What are the consequences of credit bubbles?
Introduction
There are various consequences that arise from the bursting of credit bubbles, among others including the weakened banking sector, increase in the risk-averse behaviour, deleveraging, deflation, the decline in the business confidence and decline or slow in economic growth. These consequences of the credit bubble are going to be explained further in the following paragraphs.
Post bubble it is hard for asset prices to recover to the historic highs of the bubble
According to Joseph (2013) after the credit bubble, it will take a very long time if not impossible for the asset price to recover from the fall. The reason is that many investors will be afraid and very cautious towards the specific asset class that faced the bubble.
Weakened Banking Sector
Credit bubbles expose the banks that will be weak in their management of credit or those banks which will have non-performing assets or loans which will be written-off. As a result, some banks will be forced to merge with other banks and some will be liquidated, thus leading to fewer players in the market. Few players in the banking sector create monopolies or oligopolies who will have too much power to control the activities of the economy and manipulate activities in the financial market.
Increase in risk-averse behaviour and cutting of lending
The bursting of the credit bubble changes the risk behaviour of the banking institutions and increase the unwillingness of the banking institutions to offer credit to the clients in the market. The reduction in the availability of credit in the market will reduce economic growth.
De-leveraging
De-leveraging leads to cutting in the levels of consumption in the economy. Since consumption is the greatest component of most economies, the decline in consumption will lead to a decline in the aggregate demand, which will lead to a decline in the economic activities and shut downing of the economies and higher unemployment. All these problems will be consequences of the credit bubble bursting.
Deflation
As experienced in Japan sometimes ago, deflation refers to the decline in the prices in the economy, which have a major problem of reducing the incentives in the economy and the power to propel economic activities. Deflation can result from declining demand for goods and services, which leads to cutting down of the levels of employment and shutdown of production activities as well as loss in the business confidence.

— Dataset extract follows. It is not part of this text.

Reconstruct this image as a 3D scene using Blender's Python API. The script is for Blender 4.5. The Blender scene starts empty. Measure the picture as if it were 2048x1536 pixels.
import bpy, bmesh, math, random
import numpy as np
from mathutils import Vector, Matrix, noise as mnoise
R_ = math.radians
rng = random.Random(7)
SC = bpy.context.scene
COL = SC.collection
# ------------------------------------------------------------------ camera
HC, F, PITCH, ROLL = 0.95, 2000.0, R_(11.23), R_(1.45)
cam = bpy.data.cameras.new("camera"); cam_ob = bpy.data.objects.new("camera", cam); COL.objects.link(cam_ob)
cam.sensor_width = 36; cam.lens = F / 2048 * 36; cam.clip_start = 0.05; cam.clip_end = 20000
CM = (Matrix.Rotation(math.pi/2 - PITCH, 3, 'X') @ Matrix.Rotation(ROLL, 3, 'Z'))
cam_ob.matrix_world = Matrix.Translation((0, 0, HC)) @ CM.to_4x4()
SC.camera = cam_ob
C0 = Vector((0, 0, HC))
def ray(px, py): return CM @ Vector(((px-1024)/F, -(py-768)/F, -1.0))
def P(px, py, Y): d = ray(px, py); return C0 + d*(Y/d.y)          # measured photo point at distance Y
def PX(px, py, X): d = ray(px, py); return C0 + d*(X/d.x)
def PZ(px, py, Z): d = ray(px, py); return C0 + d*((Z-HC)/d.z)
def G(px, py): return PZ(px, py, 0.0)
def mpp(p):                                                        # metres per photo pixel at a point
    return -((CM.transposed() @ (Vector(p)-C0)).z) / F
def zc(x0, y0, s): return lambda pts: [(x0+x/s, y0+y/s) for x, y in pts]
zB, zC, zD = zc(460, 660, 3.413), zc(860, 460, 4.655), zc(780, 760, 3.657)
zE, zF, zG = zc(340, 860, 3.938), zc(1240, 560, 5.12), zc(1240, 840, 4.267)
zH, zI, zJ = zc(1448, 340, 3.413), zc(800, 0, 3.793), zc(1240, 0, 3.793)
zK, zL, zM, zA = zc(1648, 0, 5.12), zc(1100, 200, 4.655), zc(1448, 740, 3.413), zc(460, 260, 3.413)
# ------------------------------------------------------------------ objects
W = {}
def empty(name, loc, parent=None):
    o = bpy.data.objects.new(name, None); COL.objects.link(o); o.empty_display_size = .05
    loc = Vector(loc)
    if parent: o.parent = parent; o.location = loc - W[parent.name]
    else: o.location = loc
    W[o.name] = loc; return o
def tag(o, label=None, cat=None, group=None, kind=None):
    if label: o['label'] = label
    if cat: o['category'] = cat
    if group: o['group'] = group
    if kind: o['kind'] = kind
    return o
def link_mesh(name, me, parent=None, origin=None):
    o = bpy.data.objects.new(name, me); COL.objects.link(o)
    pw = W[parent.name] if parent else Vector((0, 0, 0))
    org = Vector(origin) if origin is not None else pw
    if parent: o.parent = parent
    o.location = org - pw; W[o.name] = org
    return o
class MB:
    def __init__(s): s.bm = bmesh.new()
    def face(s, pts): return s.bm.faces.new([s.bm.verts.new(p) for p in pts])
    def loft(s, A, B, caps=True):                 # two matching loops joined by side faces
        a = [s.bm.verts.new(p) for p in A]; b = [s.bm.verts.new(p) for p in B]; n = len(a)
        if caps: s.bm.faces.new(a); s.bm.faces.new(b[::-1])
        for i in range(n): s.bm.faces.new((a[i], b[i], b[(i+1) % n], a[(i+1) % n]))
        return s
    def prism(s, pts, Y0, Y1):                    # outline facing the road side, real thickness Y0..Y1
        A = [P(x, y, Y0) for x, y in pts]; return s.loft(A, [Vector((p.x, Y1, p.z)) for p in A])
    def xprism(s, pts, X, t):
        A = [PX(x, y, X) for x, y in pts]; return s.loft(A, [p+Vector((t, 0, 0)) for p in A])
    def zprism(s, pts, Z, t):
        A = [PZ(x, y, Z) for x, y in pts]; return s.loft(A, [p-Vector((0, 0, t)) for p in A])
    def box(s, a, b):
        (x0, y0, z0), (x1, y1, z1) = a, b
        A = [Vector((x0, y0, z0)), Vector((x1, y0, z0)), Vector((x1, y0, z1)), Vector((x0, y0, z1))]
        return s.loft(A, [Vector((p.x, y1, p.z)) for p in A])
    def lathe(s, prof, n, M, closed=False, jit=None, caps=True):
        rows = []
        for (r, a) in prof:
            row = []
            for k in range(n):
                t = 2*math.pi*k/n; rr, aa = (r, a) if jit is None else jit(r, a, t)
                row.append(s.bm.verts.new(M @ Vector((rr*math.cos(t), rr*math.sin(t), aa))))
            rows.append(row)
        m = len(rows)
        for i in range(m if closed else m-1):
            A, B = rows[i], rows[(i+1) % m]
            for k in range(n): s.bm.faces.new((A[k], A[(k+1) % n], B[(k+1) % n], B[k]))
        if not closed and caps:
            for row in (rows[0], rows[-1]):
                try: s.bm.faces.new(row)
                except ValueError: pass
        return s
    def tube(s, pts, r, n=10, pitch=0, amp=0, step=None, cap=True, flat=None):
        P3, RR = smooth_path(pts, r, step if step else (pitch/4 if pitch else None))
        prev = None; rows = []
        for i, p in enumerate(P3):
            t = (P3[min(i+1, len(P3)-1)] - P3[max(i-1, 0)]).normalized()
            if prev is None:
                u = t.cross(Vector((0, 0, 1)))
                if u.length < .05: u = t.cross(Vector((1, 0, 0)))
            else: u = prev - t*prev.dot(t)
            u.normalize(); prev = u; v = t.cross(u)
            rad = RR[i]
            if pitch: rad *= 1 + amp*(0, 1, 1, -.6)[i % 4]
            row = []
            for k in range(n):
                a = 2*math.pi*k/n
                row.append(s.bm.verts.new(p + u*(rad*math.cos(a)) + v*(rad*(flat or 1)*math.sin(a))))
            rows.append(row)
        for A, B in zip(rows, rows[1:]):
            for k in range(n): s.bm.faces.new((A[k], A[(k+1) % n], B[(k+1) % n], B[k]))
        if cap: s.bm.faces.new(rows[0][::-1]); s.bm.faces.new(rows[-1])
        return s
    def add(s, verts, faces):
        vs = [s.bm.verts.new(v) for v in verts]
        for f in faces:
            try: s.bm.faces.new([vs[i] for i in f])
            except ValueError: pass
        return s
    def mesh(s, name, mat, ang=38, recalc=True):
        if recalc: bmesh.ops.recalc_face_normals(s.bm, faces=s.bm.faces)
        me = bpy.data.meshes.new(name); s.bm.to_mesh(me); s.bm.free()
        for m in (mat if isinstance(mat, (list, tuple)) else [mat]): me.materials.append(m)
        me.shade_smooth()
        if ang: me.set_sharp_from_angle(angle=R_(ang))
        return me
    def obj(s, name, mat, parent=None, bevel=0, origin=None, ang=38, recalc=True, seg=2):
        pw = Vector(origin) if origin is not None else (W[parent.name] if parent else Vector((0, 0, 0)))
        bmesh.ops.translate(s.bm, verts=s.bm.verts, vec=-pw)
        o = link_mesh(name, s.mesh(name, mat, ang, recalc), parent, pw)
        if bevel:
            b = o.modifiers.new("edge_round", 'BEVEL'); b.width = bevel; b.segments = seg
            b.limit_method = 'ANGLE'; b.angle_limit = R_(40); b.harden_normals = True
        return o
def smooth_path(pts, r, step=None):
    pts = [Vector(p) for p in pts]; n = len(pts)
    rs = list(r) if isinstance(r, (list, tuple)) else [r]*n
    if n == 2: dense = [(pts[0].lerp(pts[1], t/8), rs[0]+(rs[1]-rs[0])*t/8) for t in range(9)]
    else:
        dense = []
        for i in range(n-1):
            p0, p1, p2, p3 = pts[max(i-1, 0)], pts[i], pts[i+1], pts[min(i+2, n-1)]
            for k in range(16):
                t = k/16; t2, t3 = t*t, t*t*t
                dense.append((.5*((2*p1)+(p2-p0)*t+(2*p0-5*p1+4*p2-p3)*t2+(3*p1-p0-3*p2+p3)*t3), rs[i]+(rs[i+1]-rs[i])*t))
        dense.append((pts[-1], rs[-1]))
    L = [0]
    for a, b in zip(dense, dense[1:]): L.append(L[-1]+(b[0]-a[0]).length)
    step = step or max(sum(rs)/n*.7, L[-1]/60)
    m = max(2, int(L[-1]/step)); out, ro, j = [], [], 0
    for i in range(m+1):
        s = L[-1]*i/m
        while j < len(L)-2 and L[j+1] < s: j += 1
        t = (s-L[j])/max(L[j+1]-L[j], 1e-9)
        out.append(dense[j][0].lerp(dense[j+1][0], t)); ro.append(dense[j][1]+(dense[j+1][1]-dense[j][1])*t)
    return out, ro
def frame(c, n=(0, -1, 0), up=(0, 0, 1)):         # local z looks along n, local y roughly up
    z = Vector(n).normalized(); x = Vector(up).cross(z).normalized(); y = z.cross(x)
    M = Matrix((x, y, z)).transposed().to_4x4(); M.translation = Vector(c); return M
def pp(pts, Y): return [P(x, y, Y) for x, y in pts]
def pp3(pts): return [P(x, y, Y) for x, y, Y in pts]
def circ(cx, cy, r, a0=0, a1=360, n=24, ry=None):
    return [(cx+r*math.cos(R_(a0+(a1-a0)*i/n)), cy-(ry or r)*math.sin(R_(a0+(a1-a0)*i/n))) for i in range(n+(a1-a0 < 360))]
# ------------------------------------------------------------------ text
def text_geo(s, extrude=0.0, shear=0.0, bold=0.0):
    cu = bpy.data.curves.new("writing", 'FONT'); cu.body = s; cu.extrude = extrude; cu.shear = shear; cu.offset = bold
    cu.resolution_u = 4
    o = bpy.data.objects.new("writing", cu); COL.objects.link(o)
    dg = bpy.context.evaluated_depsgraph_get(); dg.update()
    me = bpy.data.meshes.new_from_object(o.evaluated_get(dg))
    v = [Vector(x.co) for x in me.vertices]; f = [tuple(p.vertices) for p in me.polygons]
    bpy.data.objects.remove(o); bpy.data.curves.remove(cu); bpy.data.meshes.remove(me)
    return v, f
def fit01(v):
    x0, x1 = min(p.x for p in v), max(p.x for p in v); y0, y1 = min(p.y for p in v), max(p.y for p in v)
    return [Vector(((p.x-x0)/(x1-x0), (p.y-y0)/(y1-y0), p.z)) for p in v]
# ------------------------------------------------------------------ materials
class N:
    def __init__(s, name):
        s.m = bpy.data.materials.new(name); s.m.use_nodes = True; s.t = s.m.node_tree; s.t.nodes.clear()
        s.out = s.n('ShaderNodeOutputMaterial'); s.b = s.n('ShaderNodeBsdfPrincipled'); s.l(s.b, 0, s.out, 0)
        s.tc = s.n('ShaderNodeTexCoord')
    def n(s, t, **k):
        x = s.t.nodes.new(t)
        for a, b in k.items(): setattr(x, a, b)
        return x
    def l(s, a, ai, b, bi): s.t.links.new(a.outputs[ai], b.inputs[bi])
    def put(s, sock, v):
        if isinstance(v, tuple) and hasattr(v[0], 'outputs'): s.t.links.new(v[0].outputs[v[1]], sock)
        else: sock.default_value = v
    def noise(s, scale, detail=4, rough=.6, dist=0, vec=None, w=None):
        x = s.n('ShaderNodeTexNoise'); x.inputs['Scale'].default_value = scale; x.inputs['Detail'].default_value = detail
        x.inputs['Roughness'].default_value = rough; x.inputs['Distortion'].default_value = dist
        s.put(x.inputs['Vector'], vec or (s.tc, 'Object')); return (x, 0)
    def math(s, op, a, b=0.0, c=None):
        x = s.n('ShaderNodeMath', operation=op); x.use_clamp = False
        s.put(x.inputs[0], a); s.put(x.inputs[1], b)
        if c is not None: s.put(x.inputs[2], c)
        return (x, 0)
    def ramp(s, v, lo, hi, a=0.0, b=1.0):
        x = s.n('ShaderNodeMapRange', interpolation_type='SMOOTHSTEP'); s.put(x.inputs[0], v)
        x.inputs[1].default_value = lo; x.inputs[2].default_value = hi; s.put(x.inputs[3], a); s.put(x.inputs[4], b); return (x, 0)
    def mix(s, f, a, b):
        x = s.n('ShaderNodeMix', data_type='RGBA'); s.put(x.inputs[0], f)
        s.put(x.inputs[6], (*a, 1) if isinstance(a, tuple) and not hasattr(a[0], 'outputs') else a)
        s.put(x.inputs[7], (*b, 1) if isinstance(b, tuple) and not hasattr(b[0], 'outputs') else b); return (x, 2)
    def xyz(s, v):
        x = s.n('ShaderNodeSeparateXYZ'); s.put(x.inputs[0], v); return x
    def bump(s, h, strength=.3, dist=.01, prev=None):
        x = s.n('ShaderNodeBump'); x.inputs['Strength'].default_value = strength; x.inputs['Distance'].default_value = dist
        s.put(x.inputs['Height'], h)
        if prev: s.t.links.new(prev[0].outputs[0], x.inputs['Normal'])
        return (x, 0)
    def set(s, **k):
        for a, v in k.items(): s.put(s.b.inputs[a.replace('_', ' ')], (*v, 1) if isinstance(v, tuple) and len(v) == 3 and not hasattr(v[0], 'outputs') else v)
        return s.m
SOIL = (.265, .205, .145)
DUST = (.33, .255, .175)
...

Low-level of business confidence
The decline in aggregate demand leads to the collapse of the business confidence and thus send a wrong and negative signal to the market. Financial institutions like banks will be very reluctant to offer more credit to their clients for the fear that, the clients might be able to pay the money back. The moral hazard and adverse selection increase the risk of lending money in these difficult periods.
Fear of another banking collapse
History is the best teacher, as more and more people will be afraid of bank collapse, more people will invest in physical gold, instead of depositing their funds, which will reduce the availability of funds available to the banking institutions in order to create more money. A reduction in the availability of funds will slow down the economy due to less credit.
Slower credit growth
As stated above, bursting in the credit bubble will lead to change in the moral hazard and adverse selection in the credit market, which will reduce the willingness of the financial institutions to offer credit to their clients. According to Joseph (2013), slower growth in credit will lead to a reduction in economic growth, as many individuals and companies will be also de-leveraging and cutting down on credit.